• **Data excerpt**:
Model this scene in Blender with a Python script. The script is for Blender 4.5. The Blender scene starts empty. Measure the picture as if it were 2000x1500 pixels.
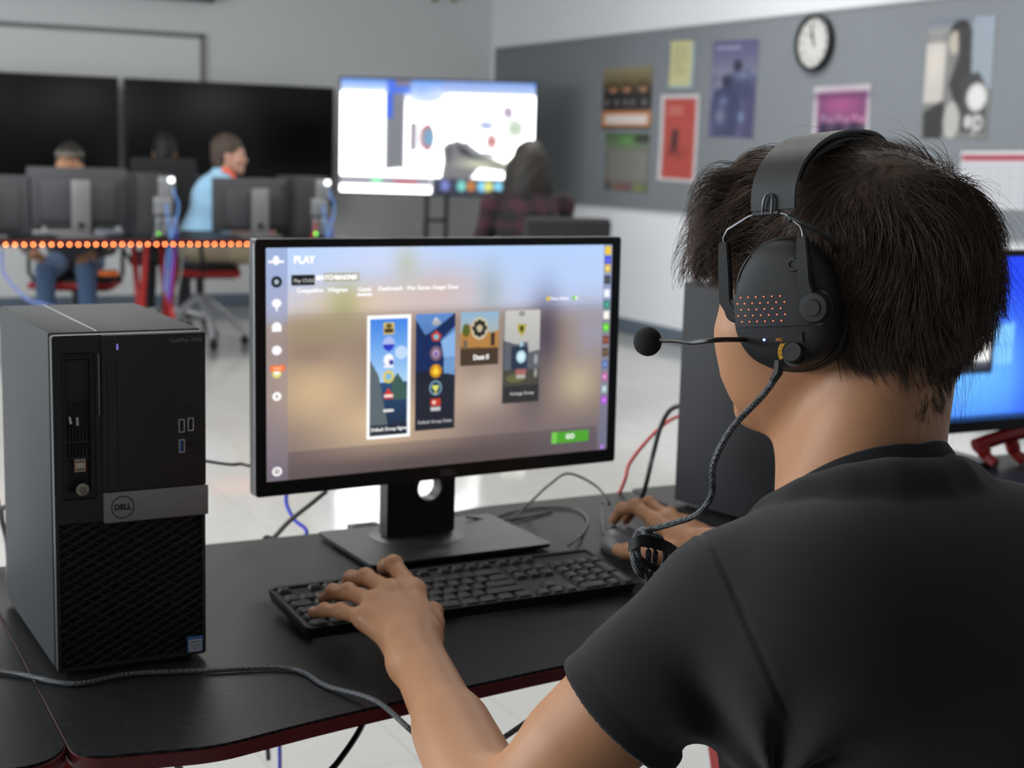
import bpy, bmesh, math, random
import numpy as np
from mathutils import Vector, Matrix
from mathutils.geometry import tessellate_polygon

# ------------------------------------------------------------------ camera, world, lights, exposure
SC = bpy.context.scene
COL = SC.collection
FPX, YAW, PITCH, ROLL, EYE = 2865.2, 0.4785, 0.155, 0.0284, 1.2918
_f = np.array([math.sin(YAW)*math.cos(PITCH), math.cos(YAW)*math.cos(PITCH), -math.sin(PITCH)])
_r = np.array([math.cos(YAW), -math.sin(YAW), 0.0]); _u = np.cross(_r, _f)
_c, _s = math.cos(ROLL), math.sin(ROLL)
CAMM = np.array([_c*_r+_s*_u, -_s*_r+_c*_u, _f])

def at(px, py, d):
    """world point seen at a pixel of the 2000x1500 frame, d metres deep"""
    v = np.array([(px-1000)/FPX, -(py-750)/FPX, 1.0]) @ CAMM
    return v*d + np.array([0, 0, EYE])
def atz(px, py, z):
    v = np.array([(px-1000)/FPX, -(py-750)/FPX, 1.0]) @ CAMM
    return v*((z-EYE)/v[2]) + np.array([0, 0, EYE])

cam_d = bpy.data.cameras.new('camera'); cam = bpy.data.objects.new('camera', cam_d); COL.objects.link(cam)
cam_d.sensor_width = 36.0; cam_d.lens = 36.0*FPX/2000.0
cam.matrix_world = Matrix((( CAMM[0][0], CAMM[1][0], -CAMM[2][0], 0),
                           ( CAMM[0][1], CAMM[1][1], -CAMM[2][1], 0),
                           ( CAMM[0][2], CAMM[1][2], -CAMM[2][2], EYE), (0, 0, 0, 1)))
cam_d.clip_start = 0.05
cam_d.dof.use_dof = True; cam_d.dof.focus_distance = 1.20; cam_d.dof.aperture_fstop = 8.2
SC.camera = cam
SC.view_settings.view_transform = 'Standard'; SC.view_settings.look = 'None'
SC.view_settings.exposure = 0.0; SC.view_settings.gamma = 1.0; SC.view_settings.use_curve_mapping = False
SC.cycles.use_denoising = True
SC.cycles.max_bounces = 6

W = bpy.data.worlds.new('world'); SC.world = W; W.use_nodes = True
W.node_tree.nodes['Background'].inputs[0].default_value = (0.75, 0.85, 1.0, 1)
W.node_tree.nodes['Background'].inputs[1].default_value = 0.6

RX0, RX1, RY0, RY1, RH = -4.2, 5.76, -3.6, 11.66, 3.05     # the room: right wall at RX1, back wall at RY1

def area(name, loc, rot, sx, sy, power, col=(1, 1, 1)):
    l = bpy.data.lights.new(name, 'AREA'); l.shape = 'RECTANGLE'; l.size = sx; l.size_y = sy
    l.energy = power; l.color = col
    o = bpy.data.objects.new(name, l); COL.objects.link(o); o.location = loc; o.rotation_euler = rot
    return o
LEFT_WIN = 165.0; CEIL_W = 26.0
# daylight through the two windows of the left wall
for yy in (3.0, 7.0):
    area('window_daylight', (RX0+0.05, yy, 1.75), (0, -math.pi/2, 0), 1.5, 3.0, LEFT_WIN, (0.88, 0.95, 1.0))
CEIL = [(-1.8, 2.6, 'left front'), (1.2, 2.6, 'middle front'), (4.2, 2.6, 'right front'), (-1.8, 4.9, 'left middle'), (1.2, 4.9, 'centre'), (4.2, 4.9, 'right middle'), (-1.8, 7.2, 'left rear'), (1.2, 7.2, 'middle rear'), (4.2, 7.2, 'right rear')]

# ------------------------------------------------------------------ colour and material helpers
def lin(c):
    c = np.asarray(c, float)
    return np.where(c <= 0.04045, c/12.92, ((c+0.055)/1.055)**2.4)
def rgb(r, g, b): return tuple(float(x) for x in lin(np.array([r, g, b])/255.0)) + (1.0,)

def mat(name, col, rough=0.5, metal=0.0, bump=None, var=None, spec=0.5, sheen=0.0, sss=0.0, emit=None, aniso=0.0, coat=0.0):
    """bump=(scale,strength,distance), var=(scale,amount): soft noise changes of tone"""
    m = bpy.data.materials.new(name); m.use_nodes = True; nt = m.node_tree; p = nt.nodes['Principled BSDF']
    p.inputs['Base Color'].default_value = col; p.inputs['Roughness'].default_value = rough
    p.inputs['Metallic'].default_value = metal; p.inputs['Specular IOR Level'].default_value = spec
    if sheen: p.inputs['Sheen Weight'].default_value = sheen; p.inputs['Sheen Roughness'].default_value = 0.5
    if coat: p.inputs['Coat Weight'].default_value = coat
    if sss:
        p.inputs['Subsurface Weight'].default_value = sss
        p.inputs['Subsurface Radius'].default_value = (1.0, 0.35, 0.2); p.inputs['Subsurface Scale'].default_value = 0.006
    if aniso: p.inputs['Anisotropic'].default_value = aniso
    tc = nt.nodes.new('ShaderNodeTexCoord')
    if var:
        n = nt.nodes.new('ShaderNodeTexNoise'); n.inputs['Scale'].default_value = var[0]; n.inputs['Detail'].default_value = 4
        mx = nt.nodes.new('ShaderNodeMix'); mx.data_type = 'RGBA'
        mx.inputs[6].default_value = tuple(c*(1-var[1]) for c in col[:3])+(1,)
        mx.inputs[7].default_value = tuple(min(1, c*(1+var[1])) for c in col[:3])+(1,)
        nt.links.new(tc.outputs['Object'], n.inputs['Vector']); nt.links.new(n.outputs[0], mx.inputs[0])
        nt.links.new(mx.outputs[2], p.inputs['Base Color'])
    if bump:
        n = nt.nodes.new('ShaderNodeTexNoise'); n.inputs['Scale'].default_value = bump[0]; n.inputs['Detail'].default_value = 6
        b = nt.nodes.new('ShaderNodeBump'); b.inputs['Strength'].default_value = bump[1]; b.inputs['Distance'].default_value = bump[2]
        nt.links.new(tc.outputs['Object'], n.inputs['Vector']); nt.links.new(n.outputs[0], b.inputs['Height'])
        nt.links.new(b.outputs[0], p.inputs['Normal'])
    if emit:
        p.inputs['Emission Color'].default_value = emit[0]; p.inputs['Emission Strength'].default_value = emit[1]
    return m
def painted(name, rough=0.6, strength=0.0, spec=0.3):
    """material that shows the mesh's own colours ('paint'); strength>0 for a lit screen"""
    m = bpy.data.materials.new(name); m.use_nodes = True; nt = m.node_tree; p = nt.nodes['Principled BSDF']
    a = nt.nodes.new('ShaderNodeAttribute'); a.attribute_name = 'paint'
    p.inputs['Roughness'].default_value = rough; p.inputs['Specular IOR Level'].default_value = spec
    if strength:
        p.inputs['Base Color'].default_value = (0.01, 0.01, 0.012, 1)
        nt.links.new(a.outputs['Color'], p.inputs['Emission Color']); p.inputs['Emission Strength'].default_value = strength
    else:
        nt.links.new(a.outputs['Color'], p.inputs['Base Color'])
    return m

# ------------------------------------------------------------------ object helpers
def tag(o, label=None, cat=None, group=None, kind=None):
    if label: o['label'] = label
    if cat: o['category'] = cat
    if group: o['group'] = group
    if kind: o['kind'] = kind
    return o
def thing(name, label, cat, loc=(0, 0, 0), rz=0.0, group=None, M=None):
    o = bpy.data.objects.new(name, None); COL.objects.link(o)
    o.empty_display_size = 0.05
    if M is not None: o.matrix_world = M
    else: o.location = loc; o.rotation_euler = (0, 0, rz)
    return tag(o, label, cat, group)
def link(name, me, m=None, parent=None, smooth=False):
    if m is not None:
        for x in (m if isinstance(m, (list, tuple)) else [m]): me.materials.append(x)
    if smooth:
        me.shade_smooth() if smooth is True else me.shade_smooth()
        if smooth is not True: me.set_sharp_from_angle(angle=smooth)
    o = bpy.data.objects.new(name, me); COL.objects.link(o)
    if parent is not None: o.parent = parent
    return o
def obj(name, bm, m=None, parent=None, smooth=0.7):
    me = bpy.data.meshes.new(name); bm.normal_update(); bm.to_mesh(me); bm.free()
    return link(name, me, m, parent, smooth)
def rebase(o, loc):
    """mesh made in world coordinates: move its origin to loc"""
    o.data.transform(Matrix.Translation(-Vector(loc))); o.location = loc
    return o
def copy_tree(o, parent=None):
    c = o.copy(); COL.objects.link(c); c.parent = parent
    for ch in list(o.children): copy_tree(ch, c)
    return c
def struct(name, bm, m, smooth=0.7):
    o = obj(name, bm, m, None, smooth); o['kind'] = 'structure'; return o
def NB(): return bmesh.new()
def add_box(bm, c, s, bev=0.0, rot=None, seg=2, mi=0):
    """box centred at c, full size s"""
    r = bmesh.ops.create_cube(bm, size=1.0); vs = r['verts']
    for v in vs: v.co = Vector((v.co.x*s[0], v.co.y*s[1], v.co.z*s[2]))
    fs = list({f for v in vs for f in v.link_faces})
    if bev > 0:
        es = list({e for v in vs for e in v.link_edges})
        g = bmesh.ops.bevel(bm, geom=es+vs, offset=bev, segments=seg, profile=0.5, affect='EDGES')
        vs = list({v for f in g['faces'] for v in f.verts} | {v for v in vs if v.is_valid})
        fs = list({f for v in vs for f in v.link_faces})
    if mi:
        for f in fs: f.material_index = mi
    M = Matrix.Translation(Vector(c)) @ (rot.to_4x4() if rot is not None else Matrix.Identity(4))
    for v in vs: v.co = M @ v.co
    return vs
def frames(pts):
    P = [Vector(p) for p in pts]; T = []
    for i in range(len(P)):
        t = P[min(i+1, len(P)-1)] - P[max(i-1, 0)]
        T.append(t.normalized() if t.length > 1e-9 else Vector((0, 0, 1)))
    n = T[0].orthogonal().normalized(); out = []
    for i, t in enumerate(T):
        n = (n - t*n.dot(t)).normalized(); out.append((P[i], n, t.cross(n), t))
    return out
def add_tube(bm, pts, r, sides=8, cap=True, close=False):
    fr = frames(pts); rings = []
    for i, (p, n, b, t) in enumerate(fr):
        rr = r[i] if isinstance(r, (list, tuple)) else r
        rings.append([bm.verts.new(p + n*math.cos(2*math.pi*k/sides)*rr + b*math.sin(2*math.pi*k/sides)*rr) for k in range(sides)])
    m = len(rings)
    for i in range(m if close else m-1):
        A, B = rings[i], rings[(i+1) % m]
        for k in range(sides): bm.faces.new((A[k], A[(k+1) % sides], B[(k+1) % sides], B[k]))
    if cap and not close:
        bm.faces.new(rings[0][::-1]); bm.faces.new(rings[-1])
def spline(pts, n=8):
    """Catmull-Rom through the points"""
    P = [Vector(p) for p in pts]; P = [P[0]*2-P[1]] + P + [P[-1]*2-P[-2]]; out = []
    for i in range(1, len(P)-2):
        for k in range(n):
            t = k/n; a, b, c, d = P[i-1], P[i], P[i+1], P[i+2]
            out.append(0.5*((2*b)+(c-a)*t+(2*a-5*b+4*c-d)*t*t+(3*b-a-3*c+d)*t**3))
    out.append(P[-2]); return out
def add_ribbon(bm, pts, nrm, w, th):
    """flat strap: pts centre line, nrm = width directions"""
    rings = []
    fr = frames(pts)
    for i, (p, n, b, t) in enumerate(fr):
        wd = Vector(nrm[i]).normalized(); up = t.cross(wd).normalized(); ww = w[i] if isinstance(w, (list, tuple)) else w
        rings.append([bm.verts.new(p + wd*sx*ww/2 + up*sz*th/2) for sx, sz in ((-1, -1), (1, -1), (1, 1), (-1, 1))])
    for A, B in zip(rings, rings[1:]):
        for k in range(4): bm.faces.new((A[k], A[(k+1) % 4], B[(k+1) % 4], B[k]))
    bm.faces.new(rings[0][::-1]); bm.faces.new(rings[-1])
def add_lathe(bm, prof, M=None, seg=32, sc=(1, 1)):
    """profile (r,z) turned round z"""
    M = M or Matrix.Identity(4); rings = []
    for r, z in prof:
        if r < 1e-6: rings.append([bm.verts.new(M @ Vector((0, 0, z)))])
        else: rings.append([bm.verts.new(M @ Vector((r*sc[0]*math.cos(2*math.pi*k/seg), r*sc[1]*math.sin(2*math.pi*k/seg), z))) for k in range(seg)])
    for A, B in zip(rings, rings[1:]):
        for k in range(seg):
            q = (k+1) % seg
            if len(A) == 1 and len(B) == 1: continue
            if len(A) == 1: bm.faces.new((A[0], B[q], B[k]))
            elif len(B) == 1: bm.faces.new((A[k], A[q], B[0]))
            else: bm.faces.new((A[k], A[q], B[q], B[k]))
    for R_, fl in ((rings[0], True), (rings[-1], False)):
        if len(R_) > 2: bm.faces.new(R_[::-1] if fl else R_)
def add_prism(bm, loops, z0, z1, M=None):
    """outer loop and holes in the xy plane, extruded z0..z1"""
    M = M or Matrix.Identity(4)
    tris = tessellate_polygon([[Vector((x, y, 0)) for x, y in l] for l in loops])
    flat = [p for l in loops for p in l]
    lo = [bm.verts.new(M @ Vector((x, y, z0))) for x, y in flat]; hi = [bm.verts.new(M @ Vector((x, y, z1))) for x, y in flat]
    for t in tris:
        try: bm.faces.new([hi[i] for i in t]); bm.faces.new([lo[i] for i in reversed(t)])
        except ValueError: pass
    k = 0
    for l in loops:
        n = len(l)
        for i in range(n):
            a, b = k+i, k+(i+1) % n
            bm.faces.new((lo[a], lo[b], hi[b], hi[a]))
        k += n
    bmesh.ops.recalc_face_normals(bm, faces=bm.faces[:])
def circ(cx, cy, rx, ry=None, n=32): 
    ry = ry or rx
    return [(cx+rx*math.cos(2*math.pi*k/n), cy+ry*math.sin(2*math.pi*k/n)) for k in range(n)]
def rrect(x0, y0, x1, y1, r, n=5):
    out = []
    for cx, cy, a in ((x1-r, y1-r, 0), (x0+r, y1-r, 90), (x0+r, y0+r, 180), (x1-r, y0+r, 270)):
        for k in range(n+1):
            t = math.radians(a+90*k/n); out.append((cx+r*math.cos(t), cy+r*math.sin(t)))
    return out
def lettering(name, txt, size, m, parent, M, depth=0.0003, bold=0.0, align='CENTER', spacing=1.0):
    """real raised letters; M places the text's xy plane in the parent's space"""
    cu = bpy.data.curves.new(name, 'FONT'); cu.body = txt; cu.size = size; cu.extrude = depth; cu.offset = bold
    cu.align_x = align; cu.align_y = 'CENTER'; cu.space_character = spacing; cu.resolution_u = 3
    t = bpy.data.objects.new('tmp', cu); me = bpy.data.meshes.new_from_object(t)
    bpy.data.objects.remove(t); bpy.data.curves.remove(cu)
    me.transform(M); me.name = name
    return link(name, me, m, parent, False)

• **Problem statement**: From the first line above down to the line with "from mathutils.geometry import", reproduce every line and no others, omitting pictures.

• **Solution to the problem**:
Model this scene in Blender with a Python script. The script is for Blender 4.5. The Blender scene starts empty. Measure the picture as if it were 2000x1500 pixels.
import bpy, bmesh, math, random
import numpy as np
from mathutils import Vector, Matrix
from mathutils.geometry import tessellate_polygon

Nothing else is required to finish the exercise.